The city’s chief academic officer, Shael Polakow-Suransky, said earlier: “We want to make sure that when we take a step as dramatic as closing a school and replacing it, that it’s going to be necessary to do that in order to improve that school. And where it’s possible to get real improvements without taking such dramatic steps, we want to do that.”

The reprieve for the two schools came after nearly four months of upheaval about the plan to close and replace 33 schools using a provision in the teachers’ contract that would allow committees to vet and remove many of the instructors.

The plan was first proposed by Mayor Michael R. Bloomberg in January during his State of the City address so he could bypass stalled negotiations with the city’s teachers’ union over a new evaluation system, a condition of a nearly $60 million federal grant. If state officials agreed to this turnaround for the schools, the city could qualify without reaching a deal with the union.

But elected officials across the state disagreed with the plans for Bushwick Community, a transfer school that accepts only students older than 17 who have earned few of the 44 credits needed to graduate. Some are new parents who dropped out of other schools to have babies, or students who quit school to work and have gone back for a diploma.

As news spread through the school on Thursday, the mood among students and teachers was celebratory. The principal, Tira Randall, said she had worn a special suit and had done her hair differently for the occasion.

“This school is just one big hope,” said Cristina Alvarez, 21, a senior who took time off from school to give birth to a daughter two years ago. “They care for us. They make sure we graduate and go to college afterward.”

At Grover Cleveland, the principal, Denise Vittor, jumped on the school’s loudspeaker the moment she heard the news. “It’s like New Year’s Eve,” she said.

Since the mayor’s January speech, Bushwick students, teachers and advocacy groups have tried to convince officials that the school, known for offering second and third chances, deserved one of its own.

Teachers sifted through data looking for signs of improvement, and a group of students made 300 telephone calls to classmates and officials, urging their support. The chancellor of the Board of Regents, Merryl H. Tisch, visited the school twice and said she was moved by what she had seen. People working for the Council speaker, Christine C. Quinn, a likely mayoral candidate, made two phone calls to the Education Department asking for a reprieve.

In Queens, students and teachers rushed to the defense of Grover Cleveland, as did Assemblywoman Catherine Nolan, who was a graduate of the school.

City education officials decided to take a second look last week at all the schools on the closing list that earned C’s on their progress reports last year but were showing glimmers of improvement. There were five, said Mr. Polakow-Suransky, but after weighing testimony at public hearings, the results of quality reviews and performance data, only two were found to be eligible for dispensations. Mr. Walcott made the reprieve decision on Wednesday.

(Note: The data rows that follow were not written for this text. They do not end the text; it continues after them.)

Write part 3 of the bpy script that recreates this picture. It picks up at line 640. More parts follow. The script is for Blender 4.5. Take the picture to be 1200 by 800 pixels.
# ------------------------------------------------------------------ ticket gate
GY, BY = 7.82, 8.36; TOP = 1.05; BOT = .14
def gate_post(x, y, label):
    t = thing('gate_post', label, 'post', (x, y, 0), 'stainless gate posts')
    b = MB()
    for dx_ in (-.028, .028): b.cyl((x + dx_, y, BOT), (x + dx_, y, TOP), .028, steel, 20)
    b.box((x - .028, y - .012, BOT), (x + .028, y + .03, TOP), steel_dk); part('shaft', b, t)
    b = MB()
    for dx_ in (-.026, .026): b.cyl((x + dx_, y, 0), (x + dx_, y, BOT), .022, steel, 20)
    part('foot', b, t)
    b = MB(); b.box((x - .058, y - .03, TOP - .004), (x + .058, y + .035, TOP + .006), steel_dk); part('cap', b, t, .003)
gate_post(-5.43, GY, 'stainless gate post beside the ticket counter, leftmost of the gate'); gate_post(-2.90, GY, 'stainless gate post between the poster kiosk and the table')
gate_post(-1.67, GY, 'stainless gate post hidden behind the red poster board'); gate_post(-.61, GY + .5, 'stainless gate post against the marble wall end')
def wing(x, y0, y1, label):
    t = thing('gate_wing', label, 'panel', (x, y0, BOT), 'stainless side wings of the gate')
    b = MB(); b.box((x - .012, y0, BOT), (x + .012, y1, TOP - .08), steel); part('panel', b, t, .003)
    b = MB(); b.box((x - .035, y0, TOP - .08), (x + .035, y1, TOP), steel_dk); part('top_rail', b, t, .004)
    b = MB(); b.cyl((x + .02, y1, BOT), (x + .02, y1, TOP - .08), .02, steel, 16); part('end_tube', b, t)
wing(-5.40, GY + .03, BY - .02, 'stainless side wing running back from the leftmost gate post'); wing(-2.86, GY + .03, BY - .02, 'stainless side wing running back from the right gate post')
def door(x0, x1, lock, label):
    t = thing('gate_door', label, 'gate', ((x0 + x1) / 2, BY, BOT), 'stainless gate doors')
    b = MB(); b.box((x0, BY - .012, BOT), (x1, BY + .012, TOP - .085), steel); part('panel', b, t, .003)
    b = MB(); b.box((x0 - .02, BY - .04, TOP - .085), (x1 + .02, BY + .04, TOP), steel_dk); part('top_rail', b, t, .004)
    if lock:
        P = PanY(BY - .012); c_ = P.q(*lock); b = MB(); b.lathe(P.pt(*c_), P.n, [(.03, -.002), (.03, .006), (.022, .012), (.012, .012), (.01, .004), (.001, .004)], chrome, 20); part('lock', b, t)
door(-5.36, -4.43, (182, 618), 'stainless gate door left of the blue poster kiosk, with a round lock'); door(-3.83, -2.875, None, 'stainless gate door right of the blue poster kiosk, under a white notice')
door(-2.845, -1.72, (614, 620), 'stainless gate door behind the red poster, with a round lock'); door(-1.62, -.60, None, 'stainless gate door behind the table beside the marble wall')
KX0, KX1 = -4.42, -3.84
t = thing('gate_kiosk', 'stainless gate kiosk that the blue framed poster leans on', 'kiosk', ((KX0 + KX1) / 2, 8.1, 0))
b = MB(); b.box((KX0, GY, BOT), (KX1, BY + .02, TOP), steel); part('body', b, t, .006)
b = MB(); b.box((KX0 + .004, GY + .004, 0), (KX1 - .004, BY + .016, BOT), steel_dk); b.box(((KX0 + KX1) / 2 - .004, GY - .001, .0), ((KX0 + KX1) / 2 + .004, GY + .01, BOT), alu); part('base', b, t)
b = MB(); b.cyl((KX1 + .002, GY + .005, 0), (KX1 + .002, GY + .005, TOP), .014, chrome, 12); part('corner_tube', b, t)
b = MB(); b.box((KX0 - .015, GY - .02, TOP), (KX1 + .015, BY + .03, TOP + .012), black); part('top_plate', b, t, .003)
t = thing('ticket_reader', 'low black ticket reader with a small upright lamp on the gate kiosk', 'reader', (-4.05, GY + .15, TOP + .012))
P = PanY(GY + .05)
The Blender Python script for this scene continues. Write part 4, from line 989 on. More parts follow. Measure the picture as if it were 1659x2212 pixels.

Altogether, 9 schools were removed from the original list of 33 — 7 of them on April 2, because they had scored A’s and B’s on their latest progress reports.

The pressure from elected officials was “not front and center,” Mr. Polakow-Suransky said. “It’s a neat narrative that is not necessarily based in any reality.”

Ms. Tisch called the city’s decision “honorable.”

Jesus Gonzalez, an organizer for Make the Road New York, an advocacy group for immigrants and low-income people, who has worked with students and staff members at Bushwick Community, said he was overjoyed.

Early on Thursday, he said, his phone rang with a call from am education official. Bushwick Community High School, which years ago gave him another chance after he dropped out of a large troubled high school, would stay open. Mr. Gonzalez was the messenger who relayed the news to his alma mater.